An independent OFT adjudicator found that Mr Dunn, Mr Wren and Astons GB Ltd had breached the requirement on estate agents to belong to a redress scheme. They had also failed to pass on an offer from a potential purchaser and had intentionally failed to provide the OFT with information as required by the Estate Agents Act when it was conducting its investigation.
The OFT action came after Dunn and Wren were served with a £1000 penalty charge by Southampton Trading Standards Services for not being a member of a redress scheme. After they continually failed to join a scheme, the matter was referred to the OFT.
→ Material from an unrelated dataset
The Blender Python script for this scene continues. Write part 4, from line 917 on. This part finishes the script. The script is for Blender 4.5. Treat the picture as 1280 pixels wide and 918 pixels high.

From 1 October 2008, all residential estate agents are required to join one of the two redress schemes currently approved by the OFT, operated by The Property Ombudsman and the Surveyors Ombudsman Service.
Charles Wallace, OFT Head of Estate Agency Enforcement, said:
'These are serious breaches and a reminder to all estate agents that by failing to join a redress scheme, they are likely to face a ban from the profession.'
'Home buyers also have the right to know that the estate agents they are dealing with are trustworthy and observe the law, and we will continue to take the strongest action against those who have demonstrated that they are not.'
The OFT's online public register, which lists estate agents that have been warned or banned from operating, can be viewed on the Estate Agents Public Register page.
NOTES
1. Astons GB Ltd has a registered address is 395 Shirley Road, Southampton SO15 3JD.
2. Wolfgang David Dunn and Sean Allen Wren were given 28 days to appeal, but have not exercised that right.
3. The OFT can bar any person from estate agency work who has committed certain specific offences involving fraud, other dishonesty or violence, or who has committed racial or sexual discrimination in the course of estate agency work, or has failed to comply with the requirement placed on estate agents by the Estate Agents Act and is unfit to carry on estate agency work.
4. Under Part 9 of the Estate Agents Act, a warning order or a prohibition order can be issued if an estate agent fails to respond to a letter sent by the OFT.
5. The Consumers, Estate Agents and Redress Act 2007 (CEARA) allows the Secretary of State to require (by means of a redress scheme Order) those engaged in estate agency work in relation to residential property to be members of an approved redress scheme Under the CEARA the redress schemes need to be approved by the OFT. The CEARA is available on the UK Statute Law Database.
6. There are now two approved estate agents redress schemes. In June 2008 the OFT approved the Ombudsman for Estate Agents Company Limited's estate agents redress scheme - see press release 75/08 and in August approved the Surveyors Ombudsman Service estate agents redress scheme - see press release 96/08. Failure to join a scheme can result in a £1000 penalty charge notice, which may be followed by a ban.
7. CEARA introduces other changes to the Estate Agents Act which came in to force on 1 October 2008. These amendments give the OFT and Trading Standards Officers wider powers to inspect an estate agent's files on a transaction, and give the OFT more scope to consider an estate agents fitness to practice.
8. The order against Mr Wren was subsequently downgraded to a warning order.